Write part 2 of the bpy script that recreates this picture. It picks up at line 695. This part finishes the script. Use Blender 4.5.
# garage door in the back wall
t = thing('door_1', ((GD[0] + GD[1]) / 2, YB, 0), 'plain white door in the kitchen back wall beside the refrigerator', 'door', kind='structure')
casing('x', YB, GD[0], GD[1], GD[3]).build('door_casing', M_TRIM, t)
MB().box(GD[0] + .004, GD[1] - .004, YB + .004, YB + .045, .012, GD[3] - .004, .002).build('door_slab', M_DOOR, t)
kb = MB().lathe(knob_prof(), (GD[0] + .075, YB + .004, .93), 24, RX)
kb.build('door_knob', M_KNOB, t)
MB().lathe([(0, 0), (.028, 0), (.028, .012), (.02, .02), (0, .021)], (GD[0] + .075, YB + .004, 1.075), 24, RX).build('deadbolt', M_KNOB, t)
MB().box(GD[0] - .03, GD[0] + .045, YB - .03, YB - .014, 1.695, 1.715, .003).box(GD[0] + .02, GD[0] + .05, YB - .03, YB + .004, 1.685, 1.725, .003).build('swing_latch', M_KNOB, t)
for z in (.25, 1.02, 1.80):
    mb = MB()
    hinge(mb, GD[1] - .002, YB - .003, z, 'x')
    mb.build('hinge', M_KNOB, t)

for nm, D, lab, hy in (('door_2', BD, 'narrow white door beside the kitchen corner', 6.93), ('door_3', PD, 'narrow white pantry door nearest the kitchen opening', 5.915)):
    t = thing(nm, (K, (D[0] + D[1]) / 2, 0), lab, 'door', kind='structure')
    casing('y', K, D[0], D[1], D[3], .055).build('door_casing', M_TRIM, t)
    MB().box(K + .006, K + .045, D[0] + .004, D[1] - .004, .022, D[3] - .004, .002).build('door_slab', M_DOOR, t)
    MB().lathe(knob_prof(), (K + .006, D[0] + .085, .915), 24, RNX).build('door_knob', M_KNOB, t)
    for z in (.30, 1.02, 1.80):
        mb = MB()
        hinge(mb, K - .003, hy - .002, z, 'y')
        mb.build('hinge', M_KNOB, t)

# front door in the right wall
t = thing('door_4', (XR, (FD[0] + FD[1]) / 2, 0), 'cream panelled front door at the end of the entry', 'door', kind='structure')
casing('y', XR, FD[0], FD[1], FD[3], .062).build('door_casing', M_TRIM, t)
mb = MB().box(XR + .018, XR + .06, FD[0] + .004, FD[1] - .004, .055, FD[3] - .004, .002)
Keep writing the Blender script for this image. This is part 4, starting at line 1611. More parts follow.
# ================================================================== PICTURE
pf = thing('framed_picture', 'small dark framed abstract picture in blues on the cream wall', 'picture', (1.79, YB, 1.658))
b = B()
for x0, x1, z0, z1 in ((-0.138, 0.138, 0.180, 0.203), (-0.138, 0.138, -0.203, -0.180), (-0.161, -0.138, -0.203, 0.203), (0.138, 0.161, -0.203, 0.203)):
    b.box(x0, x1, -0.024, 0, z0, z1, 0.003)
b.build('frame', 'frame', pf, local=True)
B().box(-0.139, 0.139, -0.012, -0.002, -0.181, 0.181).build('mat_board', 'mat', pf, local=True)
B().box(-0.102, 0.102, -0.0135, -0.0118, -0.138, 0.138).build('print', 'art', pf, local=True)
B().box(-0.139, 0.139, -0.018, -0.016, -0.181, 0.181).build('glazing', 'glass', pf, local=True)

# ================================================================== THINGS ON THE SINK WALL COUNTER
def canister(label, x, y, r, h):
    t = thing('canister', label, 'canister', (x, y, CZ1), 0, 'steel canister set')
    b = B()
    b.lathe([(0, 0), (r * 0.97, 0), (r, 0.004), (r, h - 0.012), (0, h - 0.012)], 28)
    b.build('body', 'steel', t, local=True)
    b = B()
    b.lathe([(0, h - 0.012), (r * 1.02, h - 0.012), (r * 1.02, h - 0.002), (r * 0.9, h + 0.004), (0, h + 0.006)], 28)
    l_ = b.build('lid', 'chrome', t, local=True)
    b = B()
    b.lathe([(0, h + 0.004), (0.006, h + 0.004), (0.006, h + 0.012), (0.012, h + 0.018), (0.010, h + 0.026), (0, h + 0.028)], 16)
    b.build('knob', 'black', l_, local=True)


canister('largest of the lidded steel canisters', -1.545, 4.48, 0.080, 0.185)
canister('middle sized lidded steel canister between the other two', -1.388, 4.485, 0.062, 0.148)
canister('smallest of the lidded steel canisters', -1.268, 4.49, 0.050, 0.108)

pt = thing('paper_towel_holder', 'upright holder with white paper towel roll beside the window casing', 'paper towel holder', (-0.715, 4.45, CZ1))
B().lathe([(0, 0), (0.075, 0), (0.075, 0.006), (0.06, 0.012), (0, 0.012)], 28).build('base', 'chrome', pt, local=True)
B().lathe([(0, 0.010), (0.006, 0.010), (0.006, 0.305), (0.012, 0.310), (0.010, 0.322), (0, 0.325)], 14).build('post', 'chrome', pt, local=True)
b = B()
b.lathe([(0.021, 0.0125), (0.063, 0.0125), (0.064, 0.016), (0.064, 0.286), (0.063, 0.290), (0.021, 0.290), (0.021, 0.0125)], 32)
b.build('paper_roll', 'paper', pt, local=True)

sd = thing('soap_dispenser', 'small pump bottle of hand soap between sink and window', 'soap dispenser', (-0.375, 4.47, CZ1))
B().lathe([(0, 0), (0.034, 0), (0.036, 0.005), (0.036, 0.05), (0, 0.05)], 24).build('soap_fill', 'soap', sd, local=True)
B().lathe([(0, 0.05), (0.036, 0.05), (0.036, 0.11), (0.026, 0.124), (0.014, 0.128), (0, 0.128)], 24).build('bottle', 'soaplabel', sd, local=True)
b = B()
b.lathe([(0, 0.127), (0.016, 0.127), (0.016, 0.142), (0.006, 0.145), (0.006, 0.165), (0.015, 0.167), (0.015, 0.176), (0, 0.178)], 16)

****

— The task —
Begin at the line that has "Keep writing the" in the entries above; stop after the line that has "0.181).build('glazing', 'glass', pf, local=True)". Transcribe exactly those lines and no others.

— Result of this exercise —
Keep writing the Blender script for this image. This is part 4, starting at line 1611. More parts follow.
# ================================================================== PICTURE
pf = thing('framed_picture', 'small dark framed abstract picture in blues on the cream wall', 'picture', (1.79, YB, 1.658))
b = B()
for x0, x1, z0, z1 in ((-0.138, 0.138, 0.180, 0.203), (-0.138, 0.138, -0.203, -0.180), (-0.161, -0.138, -0.203, 0.203), (0.138, 0.161, -0.203, 0.203)):
    b.box(x0, x1, -0.024, 0, z0, z1, 0.003)
b.build('frame', 'frame', pf, local=True)
B().box(-0.139, 0.139, -0.012, -0.002, -0.181, 0.181).build('mat_board', 'mat', pf, local=True)
B().box(-0.102, 0.102, -0.0135, -0.0118, -0.138, 0.138).build('print', 'art', pf, local=True)
B().box(-0.139, 0.139, -0.018, -0.016, -0.181, 0.181).build('glazing', 'glass', pf, local=True)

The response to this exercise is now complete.